> _Record set_:
::::::::

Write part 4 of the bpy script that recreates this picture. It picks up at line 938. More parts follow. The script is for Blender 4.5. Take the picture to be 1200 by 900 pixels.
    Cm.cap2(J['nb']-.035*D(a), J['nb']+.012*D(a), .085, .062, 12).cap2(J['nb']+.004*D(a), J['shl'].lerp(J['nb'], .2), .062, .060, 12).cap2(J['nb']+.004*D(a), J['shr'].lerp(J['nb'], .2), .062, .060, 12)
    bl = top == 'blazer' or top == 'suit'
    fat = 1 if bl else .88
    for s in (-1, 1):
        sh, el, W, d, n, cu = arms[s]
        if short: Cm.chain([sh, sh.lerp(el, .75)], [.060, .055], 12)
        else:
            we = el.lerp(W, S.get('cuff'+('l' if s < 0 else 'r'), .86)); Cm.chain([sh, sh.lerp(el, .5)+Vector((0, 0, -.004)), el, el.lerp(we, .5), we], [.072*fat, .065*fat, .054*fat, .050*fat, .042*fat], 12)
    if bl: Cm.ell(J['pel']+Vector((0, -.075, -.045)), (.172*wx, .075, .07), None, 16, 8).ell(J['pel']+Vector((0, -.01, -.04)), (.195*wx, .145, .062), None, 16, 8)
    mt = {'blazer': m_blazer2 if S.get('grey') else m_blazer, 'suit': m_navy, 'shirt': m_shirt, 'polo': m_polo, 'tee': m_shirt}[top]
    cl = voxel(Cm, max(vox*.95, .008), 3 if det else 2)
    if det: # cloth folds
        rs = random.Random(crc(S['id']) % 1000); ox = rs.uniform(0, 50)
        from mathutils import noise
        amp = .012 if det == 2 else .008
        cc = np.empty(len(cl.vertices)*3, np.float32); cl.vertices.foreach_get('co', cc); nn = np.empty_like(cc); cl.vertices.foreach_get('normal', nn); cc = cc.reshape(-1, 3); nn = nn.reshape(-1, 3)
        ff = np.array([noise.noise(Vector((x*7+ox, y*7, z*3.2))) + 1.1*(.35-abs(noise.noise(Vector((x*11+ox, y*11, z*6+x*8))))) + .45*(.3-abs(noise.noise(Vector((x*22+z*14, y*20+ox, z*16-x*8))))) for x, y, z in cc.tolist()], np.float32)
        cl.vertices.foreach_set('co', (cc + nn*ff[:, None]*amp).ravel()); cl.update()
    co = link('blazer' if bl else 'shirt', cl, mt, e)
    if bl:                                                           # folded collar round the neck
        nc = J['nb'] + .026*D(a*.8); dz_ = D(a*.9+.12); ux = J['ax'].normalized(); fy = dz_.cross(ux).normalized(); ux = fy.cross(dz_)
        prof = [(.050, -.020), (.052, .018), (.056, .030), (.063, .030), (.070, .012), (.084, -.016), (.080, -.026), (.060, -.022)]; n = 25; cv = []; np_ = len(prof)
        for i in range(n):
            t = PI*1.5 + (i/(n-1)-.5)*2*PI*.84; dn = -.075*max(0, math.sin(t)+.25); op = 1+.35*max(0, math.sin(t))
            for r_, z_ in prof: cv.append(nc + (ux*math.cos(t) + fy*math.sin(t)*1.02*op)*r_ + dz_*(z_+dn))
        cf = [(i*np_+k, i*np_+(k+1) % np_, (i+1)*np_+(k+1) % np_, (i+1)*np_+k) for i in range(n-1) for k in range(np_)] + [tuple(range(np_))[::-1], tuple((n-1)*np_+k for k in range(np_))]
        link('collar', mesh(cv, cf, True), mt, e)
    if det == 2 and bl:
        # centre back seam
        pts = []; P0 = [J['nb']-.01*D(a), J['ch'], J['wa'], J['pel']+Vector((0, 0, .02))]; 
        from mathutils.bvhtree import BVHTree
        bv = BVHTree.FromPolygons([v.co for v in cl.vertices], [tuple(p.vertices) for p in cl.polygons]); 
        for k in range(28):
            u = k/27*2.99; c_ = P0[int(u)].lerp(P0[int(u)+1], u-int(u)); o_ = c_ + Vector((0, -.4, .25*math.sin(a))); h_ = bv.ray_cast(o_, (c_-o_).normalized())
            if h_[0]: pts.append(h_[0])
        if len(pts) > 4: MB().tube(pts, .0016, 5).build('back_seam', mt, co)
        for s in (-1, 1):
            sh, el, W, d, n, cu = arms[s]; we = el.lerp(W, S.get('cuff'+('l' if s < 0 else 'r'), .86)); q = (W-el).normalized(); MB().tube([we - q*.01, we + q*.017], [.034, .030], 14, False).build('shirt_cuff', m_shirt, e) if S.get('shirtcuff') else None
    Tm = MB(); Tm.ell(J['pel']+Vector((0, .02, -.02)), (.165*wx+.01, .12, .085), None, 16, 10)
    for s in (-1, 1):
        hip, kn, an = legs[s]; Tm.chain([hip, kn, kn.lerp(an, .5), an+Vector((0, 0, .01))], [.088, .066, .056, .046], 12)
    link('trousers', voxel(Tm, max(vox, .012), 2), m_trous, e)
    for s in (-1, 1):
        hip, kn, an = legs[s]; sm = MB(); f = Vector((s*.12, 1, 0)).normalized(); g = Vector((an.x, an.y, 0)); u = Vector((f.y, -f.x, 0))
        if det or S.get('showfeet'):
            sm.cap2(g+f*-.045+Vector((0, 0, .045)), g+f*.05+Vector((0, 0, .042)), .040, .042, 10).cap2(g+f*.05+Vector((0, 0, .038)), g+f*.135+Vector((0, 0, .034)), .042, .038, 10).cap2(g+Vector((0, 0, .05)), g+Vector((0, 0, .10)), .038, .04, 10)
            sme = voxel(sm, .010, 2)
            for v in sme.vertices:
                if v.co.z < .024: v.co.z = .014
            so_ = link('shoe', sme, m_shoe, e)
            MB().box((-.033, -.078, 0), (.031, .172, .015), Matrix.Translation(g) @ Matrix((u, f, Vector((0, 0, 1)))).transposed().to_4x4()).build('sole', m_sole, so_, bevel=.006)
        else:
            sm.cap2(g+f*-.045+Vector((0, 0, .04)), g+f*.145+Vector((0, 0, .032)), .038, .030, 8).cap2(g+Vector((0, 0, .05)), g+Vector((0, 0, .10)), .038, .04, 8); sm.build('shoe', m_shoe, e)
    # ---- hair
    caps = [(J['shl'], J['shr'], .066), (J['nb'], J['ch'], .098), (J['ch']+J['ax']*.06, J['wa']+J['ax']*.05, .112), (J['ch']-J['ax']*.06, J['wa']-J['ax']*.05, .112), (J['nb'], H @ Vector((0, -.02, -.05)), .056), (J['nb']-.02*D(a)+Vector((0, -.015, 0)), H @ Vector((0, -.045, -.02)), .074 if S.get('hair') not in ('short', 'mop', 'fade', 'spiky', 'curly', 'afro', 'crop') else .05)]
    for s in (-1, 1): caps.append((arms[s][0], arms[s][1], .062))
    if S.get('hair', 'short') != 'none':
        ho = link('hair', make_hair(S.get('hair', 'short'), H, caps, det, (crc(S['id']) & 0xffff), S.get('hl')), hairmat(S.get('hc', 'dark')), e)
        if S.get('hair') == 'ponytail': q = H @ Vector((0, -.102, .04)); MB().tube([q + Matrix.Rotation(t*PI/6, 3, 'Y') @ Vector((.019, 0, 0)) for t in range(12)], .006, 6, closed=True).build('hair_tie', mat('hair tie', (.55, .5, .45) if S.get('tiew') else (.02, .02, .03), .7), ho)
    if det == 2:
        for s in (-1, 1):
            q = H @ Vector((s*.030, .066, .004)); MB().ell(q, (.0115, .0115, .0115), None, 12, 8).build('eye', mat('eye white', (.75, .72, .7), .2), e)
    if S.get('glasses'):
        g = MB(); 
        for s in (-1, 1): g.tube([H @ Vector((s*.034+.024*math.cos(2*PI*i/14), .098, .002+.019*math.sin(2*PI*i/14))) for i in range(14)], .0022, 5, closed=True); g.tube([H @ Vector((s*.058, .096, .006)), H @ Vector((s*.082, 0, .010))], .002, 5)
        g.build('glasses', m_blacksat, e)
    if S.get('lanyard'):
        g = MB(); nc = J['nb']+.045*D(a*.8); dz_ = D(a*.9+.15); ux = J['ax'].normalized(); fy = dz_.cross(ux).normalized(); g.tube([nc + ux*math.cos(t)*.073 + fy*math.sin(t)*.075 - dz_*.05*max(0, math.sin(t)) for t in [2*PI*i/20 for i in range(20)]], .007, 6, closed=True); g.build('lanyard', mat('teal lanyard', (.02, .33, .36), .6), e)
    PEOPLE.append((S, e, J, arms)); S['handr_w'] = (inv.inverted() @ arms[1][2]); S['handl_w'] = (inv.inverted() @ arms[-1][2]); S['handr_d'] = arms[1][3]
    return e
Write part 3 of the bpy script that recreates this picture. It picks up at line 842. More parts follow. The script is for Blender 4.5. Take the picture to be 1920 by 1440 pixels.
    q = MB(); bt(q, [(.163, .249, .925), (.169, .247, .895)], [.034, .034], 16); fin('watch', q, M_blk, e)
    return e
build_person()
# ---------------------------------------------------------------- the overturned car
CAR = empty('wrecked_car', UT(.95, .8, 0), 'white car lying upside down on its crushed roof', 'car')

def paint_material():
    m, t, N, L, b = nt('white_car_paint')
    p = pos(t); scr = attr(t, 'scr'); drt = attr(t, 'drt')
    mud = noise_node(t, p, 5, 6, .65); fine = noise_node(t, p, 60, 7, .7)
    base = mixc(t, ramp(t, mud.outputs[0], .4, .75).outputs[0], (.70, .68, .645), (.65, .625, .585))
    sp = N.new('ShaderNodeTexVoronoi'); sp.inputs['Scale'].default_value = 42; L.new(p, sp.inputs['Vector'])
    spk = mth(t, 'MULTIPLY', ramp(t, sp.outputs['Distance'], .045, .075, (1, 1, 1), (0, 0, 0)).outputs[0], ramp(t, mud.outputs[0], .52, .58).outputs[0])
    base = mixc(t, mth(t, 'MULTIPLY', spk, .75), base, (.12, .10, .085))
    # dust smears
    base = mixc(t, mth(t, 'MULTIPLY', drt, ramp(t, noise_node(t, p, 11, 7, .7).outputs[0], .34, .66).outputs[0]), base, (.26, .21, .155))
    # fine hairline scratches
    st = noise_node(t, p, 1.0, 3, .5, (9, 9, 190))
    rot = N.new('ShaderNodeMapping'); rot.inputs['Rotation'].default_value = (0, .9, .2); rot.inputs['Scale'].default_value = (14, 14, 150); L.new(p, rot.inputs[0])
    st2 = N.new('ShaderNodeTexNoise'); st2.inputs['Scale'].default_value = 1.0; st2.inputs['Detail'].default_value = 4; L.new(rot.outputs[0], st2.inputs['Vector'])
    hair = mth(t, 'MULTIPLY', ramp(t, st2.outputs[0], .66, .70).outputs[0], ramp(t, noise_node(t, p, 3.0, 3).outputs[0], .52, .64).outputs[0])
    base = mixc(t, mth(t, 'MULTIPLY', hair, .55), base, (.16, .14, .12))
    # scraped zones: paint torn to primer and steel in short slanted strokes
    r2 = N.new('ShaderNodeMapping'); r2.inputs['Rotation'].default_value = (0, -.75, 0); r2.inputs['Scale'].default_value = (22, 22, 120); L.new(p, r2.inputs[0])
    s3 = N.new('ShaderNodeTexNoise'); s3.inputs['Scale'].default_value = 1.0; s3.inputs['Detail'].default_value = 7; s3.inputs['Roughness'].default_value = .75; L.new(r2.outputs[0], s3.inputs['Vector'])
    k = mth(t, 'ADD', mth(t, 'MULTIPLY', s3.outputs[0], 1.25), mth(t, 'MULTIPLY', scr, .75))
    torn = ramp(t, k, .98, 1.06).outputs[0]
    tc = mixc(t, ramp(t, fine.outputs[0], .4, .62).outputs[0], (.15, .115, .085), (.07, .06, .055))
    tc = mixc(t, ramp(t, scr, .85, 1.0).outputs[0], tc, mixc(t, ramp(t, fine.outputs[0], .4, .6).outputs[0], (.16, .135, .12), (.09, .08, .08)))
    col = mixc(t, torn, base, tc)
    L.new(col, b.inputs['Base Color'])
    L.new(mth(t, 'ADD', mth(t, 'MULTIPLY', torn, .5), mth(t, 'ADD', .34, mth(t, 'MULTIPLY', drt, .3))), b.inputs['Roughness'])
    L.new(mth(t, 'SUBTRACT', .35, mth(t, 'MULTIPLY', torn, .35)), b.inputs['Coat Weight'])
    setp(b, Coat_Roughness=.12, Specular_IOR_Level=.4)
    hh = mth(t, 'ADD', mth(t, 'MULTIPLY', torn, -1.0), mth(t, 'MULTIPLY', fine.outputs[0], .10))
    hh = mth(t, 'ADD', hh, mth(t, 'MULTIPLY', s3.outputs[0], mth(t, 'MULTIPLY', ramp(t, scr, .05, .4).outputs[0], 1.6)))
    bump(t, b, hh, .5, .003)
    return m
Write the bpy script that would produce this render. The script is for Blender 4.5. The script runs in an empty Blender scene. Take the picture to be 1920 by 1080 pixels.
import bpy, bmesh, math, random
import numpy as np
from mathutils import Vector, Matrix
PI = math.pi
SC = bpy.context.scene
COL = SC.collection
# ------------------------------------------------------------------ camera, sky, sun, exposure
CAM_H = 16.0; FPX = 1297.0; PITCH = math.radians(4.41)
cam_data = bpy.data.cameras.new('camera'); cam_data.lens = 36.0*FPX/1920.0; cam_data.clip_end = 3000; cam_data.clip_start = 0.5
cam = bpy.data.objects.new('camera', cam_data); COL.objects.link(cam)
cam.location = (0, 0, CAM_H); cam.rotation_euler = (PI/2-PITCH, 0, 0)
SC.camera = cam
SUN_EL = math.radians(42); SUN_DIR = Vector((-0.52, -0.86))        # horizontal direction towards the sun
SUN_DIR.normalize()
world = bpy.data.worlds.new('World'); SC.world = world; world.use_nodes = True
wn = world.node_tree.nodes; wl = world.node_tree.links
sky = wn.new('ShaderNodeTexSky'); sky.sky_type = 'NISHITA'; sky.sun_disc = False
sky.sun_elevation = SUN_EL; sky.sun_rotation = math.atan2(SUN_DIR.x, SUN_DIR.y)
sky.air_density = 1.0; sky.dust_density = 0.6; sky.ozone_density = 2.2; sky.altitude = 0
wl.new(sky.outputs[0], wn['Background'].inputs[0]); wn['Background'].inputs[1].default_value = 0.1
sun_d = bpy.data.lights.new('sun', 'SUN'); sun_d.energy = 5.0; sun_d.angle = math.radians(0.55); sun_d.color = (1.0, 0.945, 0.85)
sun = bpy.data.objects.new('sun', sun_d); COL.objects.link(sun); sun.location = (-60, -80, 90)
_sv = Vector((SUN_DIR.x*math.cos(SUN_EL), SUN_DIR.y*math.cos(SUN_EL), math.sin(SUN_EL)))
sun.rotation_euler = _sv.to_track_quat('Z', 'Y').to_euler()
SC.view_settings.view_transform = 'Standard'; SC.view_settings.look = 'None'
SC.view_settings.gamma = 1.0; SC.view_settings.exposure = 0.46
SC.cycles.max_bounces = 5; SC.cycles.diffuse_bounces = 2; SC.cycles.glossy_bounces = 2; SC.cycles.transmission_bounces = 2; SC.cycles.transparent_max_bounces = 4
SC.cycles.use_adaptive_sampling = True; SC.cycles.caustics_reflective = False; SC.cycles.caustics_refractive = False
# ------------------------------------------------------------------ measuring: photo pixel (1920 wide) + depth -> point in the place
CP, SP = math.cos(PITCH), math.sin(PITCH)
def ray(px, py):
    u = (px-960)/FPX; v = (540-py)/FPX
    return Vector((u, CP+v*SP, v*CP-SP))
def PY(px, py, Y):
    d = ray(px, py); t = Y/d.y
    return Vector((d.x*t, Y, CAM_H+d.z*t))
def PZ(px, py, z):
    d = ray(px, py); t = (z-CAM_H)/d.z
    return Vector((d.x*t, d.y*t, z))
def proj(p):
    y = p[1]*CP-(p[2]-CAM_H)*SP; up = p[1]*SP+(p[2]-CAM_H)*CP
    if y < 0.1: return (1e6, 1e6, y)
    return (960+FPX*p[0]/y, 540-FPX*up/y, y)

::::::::

> _Problem requirements_: Work out how many lines of the listing above include the word "scene". Report only the number.

> _Final result_: 2